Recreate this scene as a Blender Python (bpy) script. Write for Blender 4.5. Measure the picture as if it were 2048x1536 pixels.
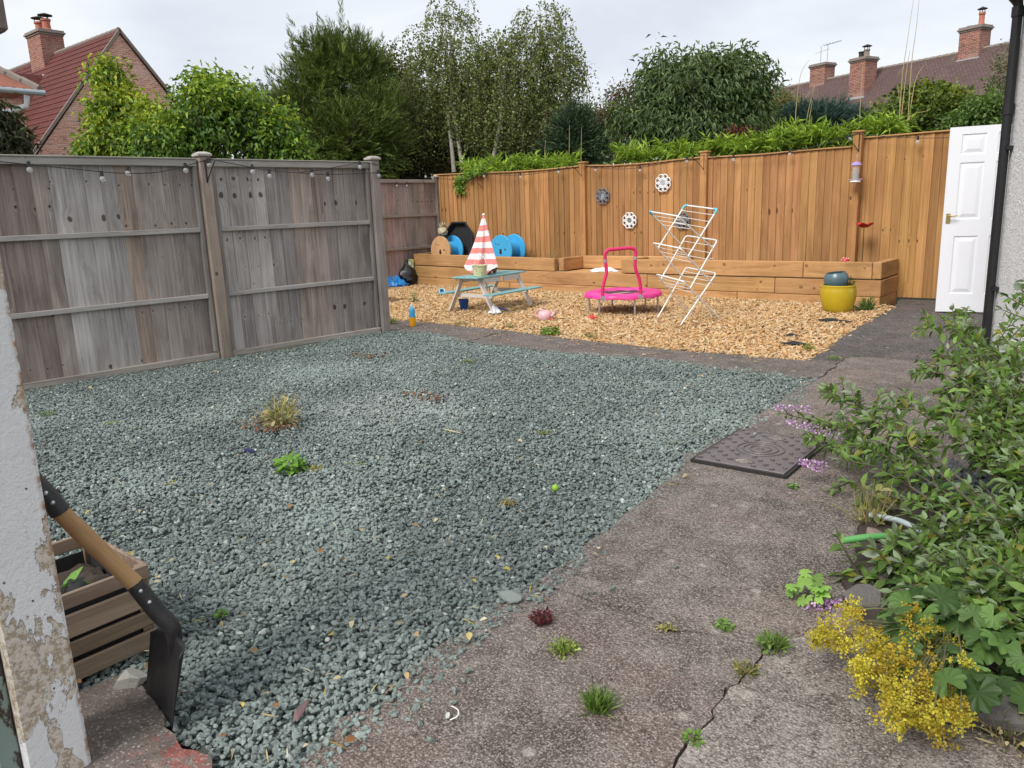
import bpy, bmesh, math, random
import numpy as np
from mathutils import Vector, Matrix, Euler

random.seed(7); rng = np.random.default_rng(7)
sc = bpy.context.scene
for o in list(bpy.data.objects): bpy.data.objects.remove(o)
C = sc.collection

# ---------------------------------------------------------------- camera
F = 1545.0; PITCH = math.radians(12.7); ROLL = math.radians(2.16); HEAD = math.radians(129.7); EYE = 1.27
_h = np.array([math.cos(HEAD), math.sin(HEAD), 0.0]); _up = np.array([0, 0, 1.0])
_r0 = np.cross(_h, _up)
_fw = _h*math.cos(PITCH) - _up*math.sin(PITCH)
_u0 = np.cross(_r0, _fw)
_R = _r0*math.cos(ROLL) - _u0*math.sin(ROLL)
_U = _u0*math.cos(ROLL) + _r0*math.sin(ROLL)
_C = np.array([0, 0, EYE])
cam_d = bpy.data.cameras.new('camera'); cam = bpy.data.objects.new('camera', cam_d); C.objects.link(cam)
cam_d.sensor_width = 36.0; cam_d.lens = 36.0*F/2048.0; cam_d.clip_end = 2000.0; cam_d.clip_start = 0.05
cam.matrix_world = Matrix(((_R[0], _U[0], -_fw[0], 0), (_R[1], _U[1], -_fw[1], 0), (_R[2], _U[2], -_fw[2], EYE), (0, 0, 0, 1)))
sc.camera = cam

# ---------------------------------------------------------------- sky, sun, exposure
w = bpy.data.worlds.new('World'); sc.world = w; w.use_nodes = True
wn = w.node_tree; wn.nodes.clear()
SUN_EL, SUN_AZ = math.radians(46), math.radians(182)   # azimuth: direction the light comes from (compass-like, from +Y clockwise)
wo = wn.nodes.new('ShaderNodeOutputWorld'); wb = wn.nodes.new('ShaderNodeBackground'); wb.inputs[1].default_value = 0.1
sky = wn.nodes.new('ShaderNodeTexSky'); sky.sky_type = 'NISHITA'; sky.sun_disc = False
sky.sun_elevation = SUN_EL; sky.sun_rotation = SUN_AZ; sky.air_density = 1.0; sky.dust_density = 2.0
wtc = wn.nodes.new('ShaderNodeTexCoord'); wmp = wn.nodes.new('ShaderNodeMapping')
wmp.inputs['Scale'].default_value = (1.0, 1.0, 2.6)
wno = wn.nodes.new('ShaderNodeTexNoise'); wno.inputs['Scale'].default_value = 2.6; wno.inputs['Detail'].default_value = 5; wno.inputs['Roughness'].default_value = 0.5; wno.inputs['Distortion'].default_value = 0.3
wrp = wn.nodes.new('ShaderNodeValToRGB')
wrp.color_ramp.elements[0].position = 0.38; wrp.color_ramp.elements[0].color = (3.35, 3.52, 3.85, 1)
wrp.color_ramp.elements[1].position = 0.60; wrp.color_ramp.elements[1].color = (4.35, 4.45, 4.6, 1)
wmx = wn.nodes.new('ShaderNodeMix'); wmx.data_type = 'RGBA'; wmx.inputs[0].default_value = 0.9
L = wn.links.new
L(wtc.outputs['Generated'], wmp.inputs[0]); L(wmp.outputs[0], wno.inputs['Vector']); L(wno.outputs[0], wrp.inputs[0])
L(sky.outputs[0], wmx.inputs[6]); L(wrp.outputs[0], wmx.inputs[7]); L(wmx.outputs[2], wb.inputs[0]); L(wb.outputs[0], wo.inputs[0])

sun_d = bpy.data.lights.new('sun', 'SUN'); sun = bpy.data.objects.new('sun', sun_d); C.objects.link(sun)
sun_d.energy = 1.5; sun_d.angle = math.radians(24); sun_d.color = (1.0, 0.965, 0.91)
_sd = Vector((math.sin(SUN_AZ)*math.cos(SUN_EL), math.cos(SUN_AZ)*math.cos(SUN_EL), math.sin(SUN_EL)))
sun.rotation_euler = (-_sd).to_track_quat('-Z', 'Y').to_euler()

sc.render.engine = 'CYCLES'
sc.view_settings.view_transform = 'Standard'; sc.view_settings.look = 'None'; sc.view_settings.gamma = 1.0
sc.view_settings.exposure = 1.17; sc.view_settings.use_curve_mapping = False
sc.cycles.use_denoising = True; sc.cycles.max_bounces = 6; sc.cycles.diffuse_bounces = 3; sc.cycles.transparent_max_bounces = 8
sc.cycles.glossy_bounces = 2; sc.cycles.transmission_bounces = 4; sc.cycles.caustics_reflective = False; sc.cycles.caustics_refractive = False

# ---------------------------------------------------------------- survey helpers: a sighting from the camera to a real plane
def ray(x, y): return _fw + _R*(x-1024)/F - _U*(y-768)/F
def G(x, y, z=0.0):
    d = ray(x, y); return Vector(_C + d*((z-EYE)/d[2]))
def PL(x, y, p, n):
    d = ray(x, y); p = np.array(p, float); n = np.array(n, float); return Vector(_C + d*(((p-_C)@n)/(d@n)))
def DP(x, y, D): return Vector(_C + ray(x, y)*D)
RX = Vector(_r0); HX = Vector(_h)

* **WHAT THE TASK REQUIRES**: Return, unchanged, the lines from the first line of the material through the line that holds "sc.camera = cam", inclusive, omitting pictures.

* **COMPLETE ANSWER**:
Recreate this scene as a Blender Python (bpy) script. Write for Blender 4.5. Measure the picture as if it were 2048x1536 pixels.
import bpy, bmesh, math, random
import numpy as np
from mathutils import Vector, Matrix, Euler

random.seed(7); rng = np.random.default_rng(7)
sc = bpy.context.scene
for o in list(bpy.data.objects): bpy.data.objects.remove(o)
C = sc.collection

# ---------------------------------------------------------------- camera
F = 1545.0; PITCH = math.radians(12.7); ROLL = math.radians(2.16); HEAD = math.radians(129.7); EYE = 1.27
_h = np.array([math.cos(HEAD), math.sin(HEAD), 0.0]); _up = np.array([0, 0, 1.0])
_r0 = np.cross(_h, _up)
_fw = _h*math.cos(PITCH) - _up*math.sin(PITCH)
_u0 = np.cross(_r0, _fw)
_R = _r0*math.cos(ROLL) - _u0*math.sin(ROLL)
_U = _u0*math.cos(ROLL) + _r0*math.sin(ROLL)
_C = np.array([0, 0, EYE])
cam_d = bpy.data.cameras.new('camera'); cam = bpy.data.objects.new('camera', cam_d); C.objects.link(cam)
cam_d.sensor_width = 36.0; cam_d.lens = 36.0*F/2048.0; cam_d.clip_end = 2000.0; cam_d.clip_start = 0.05
cam.matrix_world = Matrix(((_R[0], _U[0], -_fw[0], 0), (_R[1], _U[1], -_fw[1], 0), (_R[2], _U[2], -_fw[2], EYE), (0, 0, 0, 1)))
sc.camera = cam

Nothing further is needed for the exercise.